■ EXERCISE GOAL
Every entry must be copied word for word.

Stored data
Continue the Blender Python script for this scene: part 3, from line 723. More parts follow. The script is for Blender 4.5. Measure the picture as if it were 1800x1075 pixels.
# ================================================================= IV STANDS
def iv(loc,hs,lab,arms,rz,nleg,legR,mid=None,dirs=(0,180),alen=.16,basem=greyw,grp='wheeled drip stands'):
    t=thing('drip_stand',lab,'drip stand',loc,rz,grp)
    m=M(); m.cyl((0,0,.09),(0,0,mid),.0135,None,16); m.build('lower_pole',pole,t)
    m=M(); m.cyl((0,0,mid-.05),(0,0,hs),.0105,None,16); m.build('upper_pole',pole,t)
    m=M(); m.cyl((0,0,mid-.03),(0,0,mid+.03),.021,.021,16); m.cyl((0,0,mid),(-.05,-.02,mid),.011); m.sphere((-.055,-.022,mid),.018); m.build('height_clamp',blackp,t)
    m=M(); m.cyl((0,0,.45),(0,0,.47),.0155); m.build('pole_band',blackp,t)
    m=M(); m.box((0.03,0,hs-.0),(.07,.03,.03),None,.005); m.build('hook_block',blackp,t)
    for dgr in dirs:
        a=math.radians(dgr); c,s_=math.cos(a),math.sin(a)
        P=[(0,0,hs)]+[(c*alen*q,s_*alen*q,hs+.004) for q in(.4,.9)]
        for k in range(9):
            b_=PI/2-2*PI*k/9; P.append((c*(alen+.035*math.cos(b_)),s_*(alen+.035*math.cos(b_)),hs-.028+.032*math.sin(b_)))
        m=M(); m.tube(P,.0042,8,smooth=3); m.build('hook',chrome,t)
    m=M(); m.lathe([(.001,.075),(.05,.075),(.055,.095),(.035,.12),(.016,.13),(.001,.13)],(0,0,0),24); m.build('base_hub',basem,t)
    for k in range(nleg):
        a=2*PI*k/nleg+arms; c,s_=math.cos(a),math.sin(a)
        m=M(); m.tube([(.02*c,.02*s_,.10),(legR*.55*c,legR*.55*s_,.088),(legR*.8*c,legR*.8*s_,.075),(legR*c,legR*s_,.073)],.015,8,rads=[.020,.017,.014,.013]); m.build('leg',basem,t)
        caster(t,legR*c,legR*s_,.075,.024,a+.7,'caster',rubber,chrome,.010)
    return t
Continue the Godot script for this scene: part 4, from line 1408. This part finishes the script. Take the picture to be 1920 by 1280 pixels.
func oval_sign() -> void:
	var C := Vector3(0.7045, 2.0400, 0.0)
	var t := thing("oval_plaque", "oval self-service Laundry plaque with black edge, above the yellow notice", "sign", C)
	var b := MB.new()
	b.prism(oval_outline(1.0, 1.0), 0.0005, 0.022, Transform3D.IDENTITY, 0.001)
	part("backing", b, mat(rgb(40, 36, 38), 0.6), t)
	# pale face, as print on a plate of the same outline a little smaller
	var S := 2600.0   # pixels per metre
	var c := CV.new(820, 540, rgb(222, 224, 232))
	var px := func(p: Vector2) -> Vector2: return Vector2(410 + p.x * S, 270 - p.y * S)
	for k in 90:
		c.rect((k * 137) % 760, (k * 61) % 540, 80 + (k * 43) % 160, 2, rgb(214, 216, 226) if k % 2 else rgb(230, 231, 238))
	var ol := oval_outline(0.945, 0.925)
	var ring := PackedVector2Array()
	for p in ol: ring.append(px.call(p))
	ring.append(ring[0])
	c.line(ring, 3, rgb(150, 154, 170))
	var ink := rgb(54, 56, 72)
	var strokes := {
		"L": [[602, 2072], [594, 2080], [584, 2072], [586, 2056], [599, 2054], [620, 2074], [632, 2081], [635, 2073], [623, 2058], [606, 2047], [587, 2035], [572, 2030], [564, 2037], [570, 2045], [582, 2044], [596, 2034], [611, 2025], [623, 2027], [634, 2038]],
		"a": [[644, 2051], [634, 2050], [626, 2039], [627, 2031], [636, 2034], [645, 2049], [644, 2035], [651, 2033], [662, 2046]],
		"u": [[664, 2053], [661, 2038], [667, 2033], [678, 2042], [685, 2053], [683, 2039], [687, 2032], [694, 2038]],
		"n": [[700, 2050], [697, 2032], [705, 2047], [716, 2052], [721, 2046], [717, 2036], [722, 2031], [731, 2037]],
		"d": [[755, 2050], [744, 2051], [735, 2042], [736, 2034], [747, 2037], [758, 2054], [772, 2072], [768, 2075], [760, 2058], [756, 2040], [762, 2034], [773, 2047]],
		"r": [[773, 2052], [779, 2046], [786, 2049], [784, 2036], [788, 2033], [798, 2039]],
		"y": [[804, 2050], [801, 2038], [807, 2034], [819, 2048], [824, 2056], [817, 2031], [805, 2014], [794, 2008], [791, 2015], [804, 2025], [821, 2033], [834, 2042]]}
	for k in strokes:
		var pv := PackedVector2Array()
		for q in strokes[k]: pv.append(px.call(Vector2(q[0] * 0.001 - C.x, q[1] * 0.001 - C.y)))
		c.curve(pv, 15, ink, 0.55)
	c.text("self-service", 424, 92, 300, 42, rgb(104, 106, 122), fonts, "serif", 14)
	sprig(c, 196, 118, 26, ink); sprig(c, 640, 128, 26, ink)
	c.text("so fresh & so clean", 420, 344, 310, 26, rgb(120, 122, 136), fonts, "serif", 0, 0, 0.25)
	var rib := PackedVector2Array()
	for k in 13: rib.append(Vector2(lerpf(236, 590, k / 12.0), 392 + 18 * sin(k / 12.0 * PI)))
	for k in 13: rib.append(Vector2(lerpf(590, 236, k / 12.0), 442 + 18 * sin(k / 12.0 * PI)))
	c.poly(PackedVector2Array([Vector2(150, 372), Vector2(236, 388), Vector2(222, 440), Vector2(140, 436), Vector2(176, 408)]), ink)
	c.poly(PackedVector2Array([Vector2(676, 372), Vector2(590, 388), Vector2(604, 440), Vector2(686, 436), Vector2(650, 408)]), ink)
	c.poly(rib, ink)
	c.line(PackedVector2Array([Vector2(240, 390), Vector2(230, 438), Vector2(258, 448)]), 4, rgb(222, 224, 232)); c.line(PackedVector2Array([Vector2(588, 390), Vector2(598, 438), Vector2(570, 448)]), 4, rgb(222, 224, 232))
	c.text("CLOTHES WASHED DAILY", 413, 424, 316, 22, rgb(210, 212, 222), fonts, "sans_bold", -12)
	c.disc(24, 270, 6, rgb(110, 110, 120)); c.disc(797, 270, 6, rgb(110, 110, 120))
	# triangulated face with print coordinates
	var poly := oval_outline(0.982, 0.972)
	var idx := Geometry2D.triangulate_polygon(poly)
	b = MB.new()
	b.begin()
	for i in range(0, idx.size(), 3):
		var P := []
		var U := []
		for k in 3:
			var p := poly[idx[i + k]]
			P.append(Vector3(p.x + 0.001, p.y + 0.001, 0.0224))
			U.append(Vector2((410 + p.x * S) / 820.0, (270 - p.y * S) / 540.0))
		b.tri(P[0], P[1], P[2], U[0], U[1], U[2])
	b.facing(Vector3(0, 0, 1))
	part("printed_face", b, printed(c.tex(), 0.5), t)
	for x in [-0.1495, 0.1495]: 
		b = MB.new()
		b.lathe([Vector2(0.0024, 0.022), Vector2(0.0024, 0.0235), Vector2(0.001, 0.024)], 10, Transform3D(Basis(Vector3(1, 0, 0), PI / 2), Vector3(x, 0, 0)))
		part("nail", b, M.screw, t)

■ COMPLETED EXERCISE
Continue the Blender Python script for this scene: part 3, from line 723. More parts follow. The script is for Blender 4.5. Measure the picture as if it were 1800x1075 pixels.
# ================================================================= IV STANDS
def iv(loc,hs,lab,arms,rz,nleg,legR,mid=None,dirs=(0,180),alen=.16,basem=greyw,grp='wheeled drip stands'):
    t=thing('drip_stand',lab,'drip stand',loc,rz,grp)
    m=M(); m.cyl((0,0,.09),(0,0,mid),.0135,None,16); m.build('lower_pole',pole,t)
    m=M(); m.cyl((0,0,mid-.05),(0,0,hs),.0105,None,16); m.build('upper_pole',pole,t)
    m=M(); m.cyl((0,0,mid-.03),(0,0,mid+.03),.021,.021,16); m.cyl((0,0,mid),(-.05,-.02,mid),.011); m.sphere((-.055,-.022,mid),.018); m.build('height_clamp',blackp,t)
    m=M(); m.cyl((0,0,.45),(0,0,.47),.0155); m.build('pole_band',blackp,t)
    m=M(); m.box((0.03,0,hs-.0),(.07,.03,.03),None,.005); m.build('hook_block',blackp,t)
    for dgr in dirs:
        a=math.radians(dgr); c,s_=math.cos(a),math.sin(a)
        P=[(0,0,hs)]+[(c*alen*q,s_*alen*q,hs+.004) for q in(.4,.9)]
        for k in range(9):
            b_=PI/2-2*PI*k/9; P.append((c*(alen+.035*math.cos(b_)),s_*(alen+.035*math.cos(b_)),hs-.028+.032*math.sin(b_)))
        m=M(); m.tube(P,.0042,8,smooth=3); m.build('hook',chrome,t)
    m=M(); m.lathe([(.001,.075),(.05,.075),(.055,.095),(.035,.12),(.016,.13),(.001,.13)],(0,0,0),24); m.build('base_hub',basem,t)
    for k in range(nleg):
        a=2*PI*k/nleg+arms; c,s_=math.cos(a),math.sin(a)
        m=M(); m.tube([(.02*c,.02*s_,.10),(legR*.55*c,legR*.55*s_,.088),(legR*.8*c,legR*.8*s_,.075),(legR*c,legR*s_,.073)],.015,8,rads=[.020,.017,.014,.013]); m.build('leg',basem,t)
        caster(t,legR*c,legR*s_,.075,.024,a+.7,'caster',rubber,chrome,.010)
    return t
Continue the Godot script for this scene: part 4, from line 1408. This part finishes the script. Take the picture to be 1920 by 1280 pixels.
func oval_sign() -> void:
	var C := Vector3(0.7045, 2.0400, 0.0)
	var t := thing("oval_plaque", "oval self-service Laundry plaque with black edge, above the yellow notice", "sign", C)
	var b := MB.new()
	b.prism(oval_outline(1.0, 1.0), 0.0005, 0.022, Transform3D.IDENTITY, 0.001)
	part("backing", b, mat(rgb(40, 36, 38), 0.6), t)
	# pale face, as print on a plate of the same outline a little smaller
	var S := 2600.0   # pixels per metre
	var c := CV.new(820, 540, rgb(222, 224, 232))
	var px := func(p: Vector2) -> Vector2: return Vector2(410 + p.x * S, 270 - p.y * S)
	for k in 90:
		c.rect((k * 137) % 760, (k * 61) % 540, 80 + (k * 43) % 160, 2, rgb(214, 216, 226) if k % 2 else rgb(230, 231, 238))
	var ol := oval_outline(0.945, 0.925)
	var ring := PackedVector2Array()
	for p in ol: ring.append(px.call(p))
	ring.append(ring[0])
	c.line(ring, 3, rgb(150, 154, 170))
	var ink := rgb(54, 56, 72)
	var strokes := {
		"L": [[602, 2072], [594, 2080], [584, 2072], [586, 2056], [599, 2054], [620, 2074], [632, 2081], [635, 2073], [623, 2058], [606, 2047], [587, 2035], [572, 2030], [564, 2037], [570, 2045], [582, 2044], [596, 2034], [611, 2025], [623, 2027], [634, 2038]],
		"a": [[644, 2051], [634, 2050], [626, 2039], [627, 2031], [636, 2034], [645, 2049], [644, 2035], [651, 2033], [662, 2046]],
		"u": [[664, 2053], [661, 2038], [667, 2033], [678, 2042], [685, 2053], [683, 2039], [687, 2032], [694, 2038]],
		"n": [[700, 2050], [697, 2032], [705, 2047], [716, 2052], [721, 2046], [717, 2036], [722, 2031], [731, 2037]],
		"d": [[755, 2050], [744, 2051], [735, 2042], [736, 2034], [747, 2037], [758, 2054], [772, 2072], [768, 2075], [760, 2058], [756, 2040], [762, 2034], [773, 2047]],
		"r": [[773, 2052], [779, 2046], [786, 2049], [784, 2036], [788, 2033], [798, 2039]],
		"y": [[804, 2050], [801, 2038], [807, 2034], [819, 2048], [824, 2056], [817, 2031], [805, 2014], [794, 2008], [791, 2015], [804, 2025], [821, 2033], [834, 2042]]}
	for k in strokes:
		var pv := PackedVector2Array()
		for q in strokes[k]: pv.append(px.call(Vector2(q[0] * 0.001 - C.x, q[1] * 0.001 - C.y)))
		c.curve(pv, 15, ink, 0.55)
	c.text("self-service", 424, 92, 300, 42, rgb(104, 106, 122), fonts, "serif", 14)
	sprig(c, 196, 118, 26, ink); sprig(c, 640, 128, 26, ink)
	c.text("so fresh & so clean", 420, 344, 310, 26, rgb(120, 122, 136), fonts, "serif", 0, 0, 0.25)
	var rib := PackedVector2Array()
	for k in 13: rib.append(Vector2(lerpf(236, 590, k / 12.0), 392 + 18 * sin(k / 12.0 * PI)))
	for k in 13: rib.append(Vector2(lerpf(590, 236, k / 12.0), 442 + 18 * sin(k / 12.0 * PI)))
	c.poly(PackedVector2Array([Vector2(150, 372), Vector2(236, 388), Vector2(222, 440), Vector2(140, 436), Vector2(176, 408)]), ink)
	c.poly(PackedVector2Array([Vector2(676, 372), Vector2(590, 388), Vector2(604, 440), Vector2(686, 436), Vector2(650, 408)]), ink)
	c.poly(rib, ink)
	c.line(PackedVector2Array([Vector2(240, 390), Vector2(230, 438), Vector2(258, 448)]), 4, rgb(222, 224, 232)); c.line(PackedVector2Array([Vector2(588, 390), Vector2(598, 438), Vector2(570, 448)]), 4, rgb(222, 224, 232))
	c.text("CLOTHES WASHED DAILY", 413, 424, 316, 22, rgb(210, 212, 222), fonts, "sans_bold", -12)
	c.disc(24, 270, 6, rgb(110, 110, 120)); c.disc(797, 270, 6, rgb(110, 110, 120))
	# triangulated face with print coordinates
	var poly := oval_outline(0.982, 0.972)
	var idx := Geometry2D.triangulate_polygon(poly)
	b = MB.new()
	b.begin()
	for i in range(0, idx.size(), 3):
		var P := []
		var U := []
		for k in 3:
			var p := poly[idx[i + k]]
			P.append(Vector3(p.x + 0.001, p.y + 0.001, 0.0224))
			U.append(Vector2((410 + p.x * S) / 820.0, (270 - p.y * S) / 540.0))
		b.tri(P[0], P[1], P[2], U[0], U[1], U[2])
	b.facing(Vector3(0, 0, 1))
	part("printed_face", b, printed(c.tex(), 0.5), t)
	for x in [-0.1495, 0.1495]: 
		b = MB.new()
		b.lathe([Vector2(0.0024, 0.022), Vector2(0.0024, 0.0235), Vector2(0.001, 0.024)], 10, Transform3D(Basis(Vector3(1, 0, 0), PI / 2), Vector3(x, 0, 0)))
		part("nail", b, M.screw, t)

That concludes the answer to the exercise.